Written task: Leave out the pictures; transcribe all else exactly.
------------
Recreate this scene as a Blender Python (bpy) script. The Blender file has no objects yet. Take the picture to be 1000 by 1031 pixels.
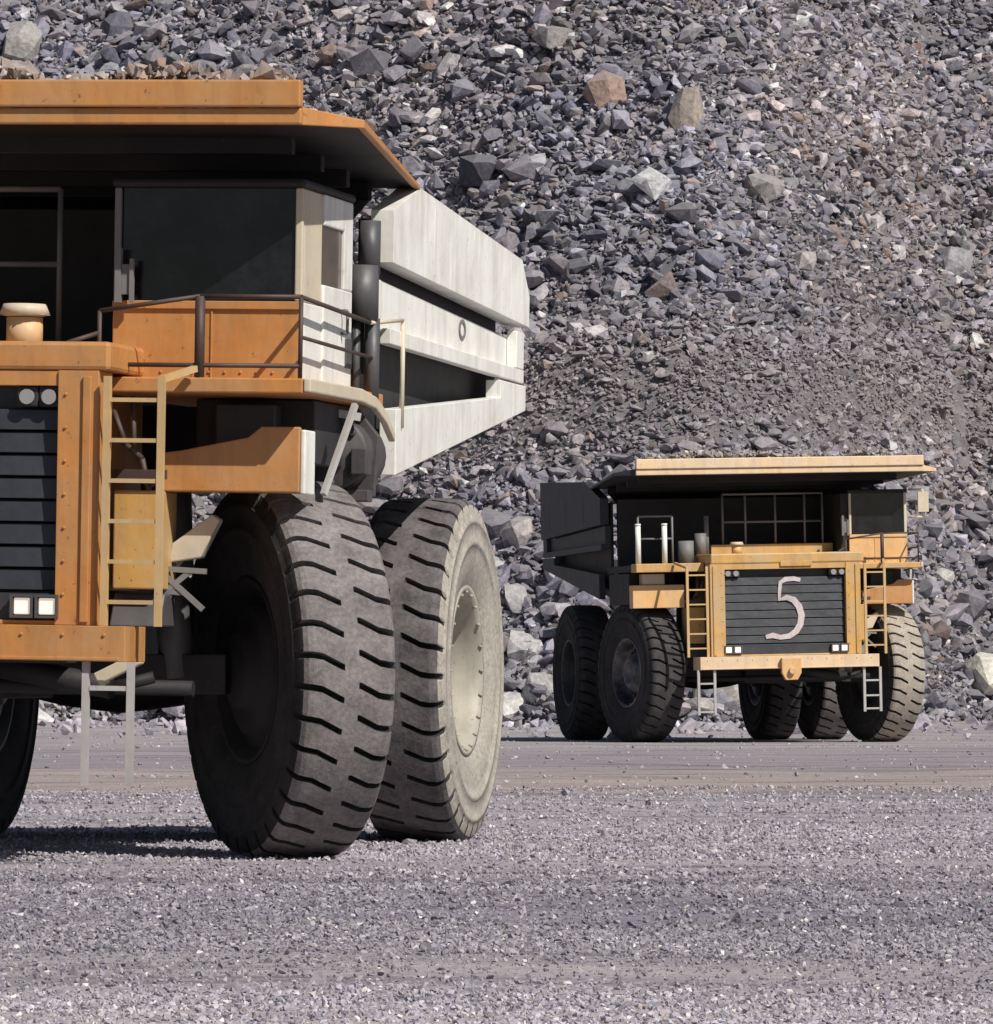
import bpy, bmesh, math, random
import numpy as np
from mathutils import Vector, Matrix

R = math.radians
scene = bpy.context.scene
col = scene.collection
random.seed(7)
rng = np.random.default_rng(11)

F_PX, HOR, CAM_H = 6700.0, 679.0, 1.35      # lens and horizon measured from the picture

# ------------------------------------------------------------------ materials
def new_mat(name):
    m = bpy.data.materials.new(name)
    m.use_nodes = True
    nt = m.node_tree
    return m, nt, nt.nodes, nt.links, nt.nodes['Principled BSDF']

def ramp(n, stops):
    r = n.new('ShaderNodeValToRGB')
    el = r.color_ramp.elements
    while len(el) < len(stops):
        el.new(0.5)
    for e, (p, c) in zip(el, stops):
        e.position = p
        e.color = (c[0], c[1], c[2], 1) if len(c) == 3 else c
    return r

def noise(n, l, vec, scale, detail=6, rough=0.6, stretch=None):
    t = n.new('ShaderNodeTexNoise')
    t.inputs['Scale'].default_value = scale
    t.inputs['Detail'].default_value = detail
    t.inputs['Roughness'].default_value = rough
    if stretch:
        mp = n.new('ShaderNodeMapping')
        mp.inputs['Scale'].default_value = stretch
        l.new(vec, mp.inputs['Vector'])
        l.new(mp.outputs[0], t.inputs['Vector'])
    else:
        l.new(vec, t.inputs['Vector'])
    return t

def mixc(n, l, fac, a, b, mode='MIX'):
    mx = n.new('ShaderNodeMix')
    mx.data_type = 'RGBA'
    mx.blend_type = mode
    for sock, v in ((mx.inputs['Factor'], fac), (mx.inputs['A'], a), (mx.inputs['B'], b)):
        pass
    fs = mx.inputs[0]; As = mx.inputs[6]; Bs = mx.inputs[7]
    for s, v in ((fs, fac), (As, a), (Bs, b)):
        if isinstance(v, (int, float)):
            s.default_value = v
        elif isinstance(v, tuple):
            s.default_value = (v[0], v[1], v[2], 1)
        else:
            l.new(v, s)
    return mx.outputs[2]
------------
Written solution:
Recreate this scene as a Blender Python (bpy) script. The Blender file has no objects yet. Take the picture to be 1000 by 1031 pixels.
import bpy, bmesh, math, random
import numpy as np
from mathutils import Vector, Matrix

R = math.radians
scene = bpy.context.scene
col = scene.collection
random.seed(7)
rng = np.random.default_rng(11)

F_PX, HOR, CAM_H = 6700.0, 679.0, 1.35      # lens and horizon measured from the picture

# ------------------------------------------------------------------ materials
def new_mat(name):
    m = bpy.data.materials.new(name)
    m.use_nodes = True
    nt = m.node_tree
    return m, nt, nt.nodes, nt.links, nt.nodes['Principled BSDF']

def ramp(n, stops):
    r = n.new('ShaderNodeValToRGB')
    el = r.color_ramp.elements
    while len(el) < len(stops):
        el.new(0.5)
    for e, (p, c) in zip(el, stops):
        e.position = p
        e.color = (c[0], c[1], c[2], 1) if len(c) == 3 else c
    return r

def noise(n, l, vec, scale, detail=6, rough=0.6, stretch=None):
    t = n.new('ShaderNodeTexNoise')
    t.inputs['Scale'].default_value = scale
    t.inputs['Detail'].default_value = detail
    t.inputs['Roughness'].default_value = rough
    if stretch:
        mp = n.new('ShaderNodeMapping')
        mp.inputs['Scale'].default_value = stretch
        l.new(vec, mp.inputs['Vector'])
        l.new(mp.outputs[0], t.inputs['Vector'])
    else:
        l.new(vec, t.inputs['Vector'])
    return t

def mixc(n, l, fac, a, b, mode='MIX'):
    mx = n.new('ShaderNodeMix')
    mx.data_type = 'RGBA'
    mx.blend_type = mode
    for sock, v in ((mx.inputs['Factor'], fac), (mx.inputs['A'], a), (mx.inputs['B'], b)):
        pass
    fs = mx.inputs[0]; As = mx.inputs[6]; Bs = mx.inputs[7]
    for s, v in ((fs, fac), (As, a), (Bs, b)):
        if isinstance(v, (int, float)):
            s.default_value = v
        elif isinstance(v, tuple):
            s.default_value = (v[0], v[1], v[2], 1)
        else:
            l.new(v, s)
    return mx.outputs[2]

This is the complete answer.